The locker room after a crucial loss is a tough place to be.
After a hard-fought defeat in the NWSL semifinal, we all sat in the locker room in Portland and shed tears. Even though, due to illness, I only minimally traveled with the team and appeared in just one game this season, I felt the connection. And I wondered to myself, “Why do I feel so sad?”
Yes, we were all disappointed and angry to have lost. We wanted so desperately to play in the Championship game the following weekend.
Everyone, from our owner’s daughter to the coaching staff, had tears in their eyes. It got me thinking how lucky we all are to care so much about something that it could make us feel so s**tty.
Fortunately or unfortunately, I have a number of things and people in my life that I’m privileged to feel that way about. Looking around that locker room, it struck me that ironically, life is for sure easier if you don’t care so much.

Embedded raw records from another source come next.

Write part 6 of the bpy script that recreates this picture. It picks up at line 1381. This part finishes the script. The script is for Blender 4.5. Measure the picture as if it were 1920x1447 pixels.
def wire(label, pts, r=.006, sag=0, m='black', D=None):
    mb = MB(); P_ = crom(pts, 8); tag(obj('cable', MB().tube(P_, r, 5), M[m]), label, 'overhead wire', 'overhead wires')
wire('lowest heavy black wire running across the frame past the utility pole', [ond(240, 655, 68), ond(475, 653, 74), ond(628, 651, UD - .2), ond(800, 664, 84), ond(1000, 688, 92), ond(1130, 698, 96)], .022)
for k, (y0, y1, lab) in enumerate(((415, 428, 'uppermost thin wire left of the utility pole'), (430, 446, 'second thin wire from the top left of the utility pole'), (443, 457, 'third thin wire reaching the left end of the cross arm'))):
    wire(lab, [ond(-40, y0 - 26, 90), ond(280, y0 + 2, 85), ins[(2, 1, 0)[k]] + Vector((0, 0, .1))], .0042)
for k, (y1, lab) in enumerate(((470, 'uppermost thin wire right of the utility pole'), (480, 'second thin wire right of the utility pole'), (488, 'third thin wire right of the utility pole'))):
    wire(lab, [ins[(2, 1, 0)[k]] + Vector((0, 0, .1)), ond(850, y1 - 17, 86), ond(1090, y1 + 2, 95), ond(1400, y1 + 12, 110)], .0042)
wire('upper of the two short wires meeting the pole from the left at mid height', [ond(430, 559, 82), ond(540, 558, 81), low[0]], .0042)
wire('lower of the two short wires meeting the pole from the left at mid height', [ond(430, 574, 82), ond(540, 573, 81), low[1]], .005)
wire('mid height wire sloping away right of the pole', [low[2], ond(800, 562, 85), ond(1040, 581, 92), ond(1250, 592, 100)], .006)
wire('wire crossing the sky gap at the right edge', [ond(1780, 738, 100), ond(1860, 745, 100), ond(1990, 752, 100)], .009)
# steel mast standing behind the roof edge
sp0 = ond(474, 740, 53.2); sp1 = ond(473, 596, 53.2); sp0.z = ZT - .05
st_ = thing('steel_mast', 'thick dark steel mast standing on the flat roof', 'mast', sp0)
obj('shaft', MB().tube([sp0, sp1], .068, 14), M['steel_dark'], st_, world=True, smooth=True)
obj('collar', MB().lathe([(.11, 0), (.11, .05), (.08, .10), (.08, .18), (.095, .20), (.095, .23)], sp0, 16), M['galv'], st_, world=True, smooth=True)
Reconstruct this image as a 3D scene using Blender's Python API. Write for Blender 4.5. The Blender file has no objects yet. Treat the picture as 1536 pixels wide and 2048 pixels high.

As backwards as it may seem, I realized that this is the greatest privilege: to love something or someone so much that it hurts.
I have a vivid memory of my last game with my youth club team. Although I had an upcoming college career to look forward to, and although I’m not ordinarily much of a crier, I sat with my sweatshirt over my head in my family’s car as we drove home from Regionals, literally bawling uncontrollably.
With the Seattle Reign this year, I again felt that sadness of not wanting it to be over when and how it turned out. We arrived in Seattle for preseason in February. Many of us hadn’t ever played together or been coached by this staff. From the “outside” looking in (I was an observer much of the season), I witnessed a group not only buy in and become a true team, but bond over loving and wanting the same goals. We are not all best friends off the field. But love in a team sense doesn’t necessarily mean that. It means that in a deep and powerful way, we all want the absolute best for one another and the group.
And so in not achieving that ultimate best, we cried together. We met in our lowest moment, and experienced the pain together.
What a privilege it is to be surrounded by people who care about what I care about so much that it hurts. The greatest privilege.